Context and Urgency
- India faces escalating climate risks: rising temperatures, erratic monsoons, floods, droughts, and crop failures threaten millions.
- Over 80% of India’s population lives in climate disaster-prone districts (World Bank data).
- These climate physical risks (CPRs) pose systemic threats to economic stability, public health, and national security.
Relevance : GS3(Climate Change)
Nature of Climate Physical Risks (CPRs)
- CPRs include acute shocks (floods, heatwaves) and chronic stresses (shifting monsoons, prolonged droughts).
- Climate projections (long-term) differ from weather forecasts (short-term) and are vital for proactive adaptation.
- Effective management of CPRs requires long-term planning rather than reactive measures.
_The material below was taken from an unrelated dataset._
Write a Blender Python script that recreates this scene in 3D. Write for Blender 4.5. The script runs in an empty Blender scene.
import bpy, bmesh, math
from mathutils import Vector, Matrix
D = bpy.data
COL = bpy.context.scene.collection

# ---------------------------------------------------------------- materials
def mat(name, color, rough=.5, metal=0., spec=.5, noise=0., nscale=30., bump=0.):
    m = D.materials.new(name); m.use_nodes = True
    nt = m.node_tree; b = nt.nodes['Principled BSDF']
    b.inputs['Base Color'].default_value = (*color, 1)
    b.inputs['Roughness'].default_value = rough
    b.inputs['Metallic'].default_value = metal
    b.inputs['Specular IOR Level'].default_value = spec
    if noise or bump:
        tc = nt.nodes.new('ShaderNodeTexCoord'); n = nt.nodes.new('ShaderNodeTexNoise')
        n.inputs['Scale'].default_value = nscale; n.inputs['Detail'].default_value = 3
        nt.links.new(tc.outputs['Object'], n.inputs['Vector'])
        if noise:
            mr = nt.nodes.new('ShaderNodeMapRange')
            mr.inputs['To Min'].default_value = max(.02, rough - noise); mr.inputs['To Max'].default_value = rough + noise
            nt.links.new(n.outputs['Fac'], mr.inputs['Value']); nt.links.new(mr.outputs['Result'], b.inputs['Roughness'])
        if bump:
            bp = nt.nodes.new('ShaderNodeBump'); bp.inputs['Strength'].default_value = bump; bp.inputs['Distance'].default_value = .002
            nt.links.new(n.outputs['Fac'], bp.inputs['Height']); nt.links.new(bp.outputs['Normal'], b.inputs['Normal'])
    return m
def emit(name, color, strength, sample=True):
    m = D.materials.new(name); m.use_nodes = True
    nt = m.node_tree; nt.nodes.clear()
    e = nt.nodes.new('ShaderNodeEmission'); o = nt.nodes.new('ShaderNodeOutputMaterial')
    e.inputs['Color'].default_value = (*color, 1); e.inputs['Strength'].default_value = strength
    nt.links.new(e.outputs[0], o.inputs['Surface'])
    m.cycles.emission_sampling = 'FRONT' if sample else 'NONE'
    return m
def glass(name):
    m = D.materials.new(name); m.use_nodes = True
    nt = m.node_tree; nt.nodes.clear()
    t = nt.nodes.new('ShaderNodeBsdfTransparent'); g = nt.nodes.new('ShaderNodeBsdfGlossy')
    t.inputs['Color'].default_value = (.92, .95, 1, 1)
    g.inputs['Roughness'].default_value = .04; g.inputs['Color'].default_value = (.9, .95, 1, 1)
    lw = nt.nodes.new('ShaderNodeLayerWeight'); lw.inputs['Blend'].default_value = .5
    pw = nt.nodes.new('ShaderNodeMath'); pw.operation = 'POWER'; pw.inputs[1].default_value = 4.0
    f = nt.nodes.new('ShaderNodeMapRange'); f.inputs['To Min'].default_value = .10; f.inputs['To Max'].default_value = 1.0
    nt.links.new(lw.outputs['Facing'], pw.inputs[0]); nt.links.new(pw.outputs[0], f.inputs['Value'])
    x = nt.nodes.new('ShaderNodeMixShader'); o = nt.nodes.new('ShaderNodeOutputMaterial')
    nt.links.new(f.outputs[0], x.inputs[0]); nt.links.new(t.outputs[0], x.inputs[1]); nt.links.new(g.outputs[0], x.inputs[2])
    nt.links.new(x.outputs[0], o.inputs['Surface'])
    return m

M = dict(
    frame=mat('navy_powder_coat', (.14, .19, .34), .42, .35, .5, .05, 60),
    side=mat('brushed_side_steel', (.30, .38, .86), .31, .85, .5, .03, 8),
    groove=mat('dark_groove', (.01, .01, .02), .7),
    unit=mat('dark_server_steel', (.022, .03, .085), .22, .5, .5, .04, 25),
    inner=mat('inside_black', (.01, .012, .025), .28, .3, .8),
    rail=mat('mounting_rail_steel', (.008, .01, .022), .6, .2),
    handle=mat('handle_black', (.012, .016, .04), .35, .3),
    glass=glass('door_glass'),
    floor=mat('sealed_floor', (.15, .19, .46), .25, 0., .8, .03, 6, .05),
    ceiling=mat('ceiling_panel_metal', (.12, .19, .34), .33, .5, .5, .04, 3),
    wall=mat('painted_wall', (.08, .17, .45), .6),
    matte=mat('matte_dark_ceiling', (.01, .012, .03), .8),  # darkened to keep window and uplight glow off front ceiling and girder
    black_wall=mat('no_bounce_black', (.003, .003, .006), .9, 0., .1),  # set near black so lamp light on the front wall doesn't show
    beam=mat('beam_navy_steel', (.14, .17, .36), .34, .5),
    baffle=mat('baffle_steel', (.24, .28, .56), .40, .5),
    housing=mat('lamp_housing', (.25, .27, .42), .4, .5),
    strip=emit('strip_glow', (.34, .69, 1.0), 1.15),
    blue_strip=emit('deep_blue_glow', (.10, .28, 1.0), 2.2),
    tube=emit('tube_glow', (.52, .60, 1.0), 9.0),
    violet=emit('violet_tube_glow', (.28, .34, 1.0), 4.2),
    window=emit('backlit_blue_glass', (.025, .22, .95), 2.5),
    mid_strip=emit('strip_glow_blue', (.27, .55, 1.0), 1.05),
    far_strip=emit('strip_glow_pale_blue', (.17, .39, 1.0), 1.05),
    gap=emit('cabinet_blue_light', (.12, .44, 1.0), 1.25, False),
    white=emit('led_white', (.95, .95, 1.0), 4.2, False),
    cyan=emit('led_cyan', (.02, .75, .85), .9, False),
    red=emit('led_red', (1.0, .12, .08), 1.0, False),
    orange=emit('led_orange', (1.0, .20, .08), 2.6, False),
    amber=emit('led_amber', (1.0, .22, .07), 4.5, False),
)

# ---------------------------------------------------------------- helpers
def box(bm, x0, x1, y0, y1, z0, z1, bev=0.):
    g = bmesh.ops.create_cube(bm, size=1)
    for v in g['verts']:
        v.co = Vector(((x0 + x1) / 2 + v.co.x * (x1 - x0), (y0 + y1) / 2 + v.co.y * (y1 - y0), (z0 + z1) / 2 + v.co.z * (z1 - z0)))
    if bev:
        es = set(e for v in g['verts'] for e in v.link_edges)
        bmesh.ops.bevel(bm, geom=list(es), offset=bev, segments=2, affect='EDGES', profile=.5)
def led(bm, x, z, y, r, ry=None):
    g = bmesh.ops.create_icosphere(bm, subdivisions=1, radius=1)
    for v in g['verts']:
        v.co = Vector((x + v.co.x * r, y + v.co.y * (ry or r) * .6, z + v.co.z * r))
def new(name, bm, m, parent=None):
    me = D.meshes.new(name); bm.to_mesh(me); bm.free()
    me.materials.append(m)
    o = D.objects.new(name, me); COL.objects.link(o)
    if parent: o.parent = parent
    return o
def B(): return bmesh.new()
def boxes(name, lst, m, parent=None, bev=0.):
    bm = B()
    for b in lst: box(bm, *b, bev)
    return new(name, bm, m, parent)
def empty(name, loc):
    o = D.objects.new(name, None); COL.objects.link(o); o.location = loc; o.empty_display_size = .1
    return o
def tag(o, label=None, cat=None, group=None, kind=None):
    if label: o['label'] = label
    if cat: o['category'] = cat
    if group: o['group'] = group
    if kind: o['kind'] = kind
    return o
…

Global Climate Action: Mitigation vs Adaptation
- Global efforts are split between mitigation (emission reduction) and adaptation (building resilience).
- Adaptation is increasingly necessary worldwide due to intensifying climate impacts, not just in the Global South.
- Despite its importance, funding is disproportionately allocated to mitigation, overlooking adaptation measures like resilient infrastructure.
- Investing $1 in adaptation yields a $4 return by reducing economic losses and disaster recovery costs (UNEP).
Framework for Assessing CPRs
- CPR risk = function of hazard (climate events), exposure (who/what is at risk), and vulnerability (capacity to withstand/recover).
- This framework underscores that climate risk is multifaceted, involving environmental and socio-economic dimensions.
Regulatory and Reporting Developments
- Financial regulators worldwide are moving from voluntary to mandatory climate risk disclosures.
- India’s Reserve Bank is integrating climate risks into its regulatory framework.
- The IFRS ISSB S2 standard sets global expectations for climate risk disclosure, linking CPR assessments to business continuity.
India’s Current Challenges
- India’s climate risk assessments are fragmented across multiple agencies and methodologies, lacking standardization.
- Existing tools and studies (e.g., flood maps, vulnerability atlases) are valuable but not unified or centrally accessible.
- Global climate models often fail to capture India’s hyper-local climate realities, limiting accuracy.
- This fragmentation hinders informed policymaking and business decision-making.
Initiatives and Way Forward
- India has initiated a National Adaptation Plan (NAP) aligned with the Paris Agreement, with an Adaptation Communication submitted in 2023.
- The upcoming NAP report aims for district-level granularity across nine thematic sectors.
- A robust, India-specific CPR assessment tool is urgently needed to unify data and methodologies.
- Such a tool should combine:
- Localized climate modelling,
- Granular risk assessment,
- Centralized climate risk data repository,
- Transparent, science-based iterative processes.
- This will enable:
- Public sector to design resilient policies and infrastructure,
- Private sector to assess value chain risks and meet investor demands.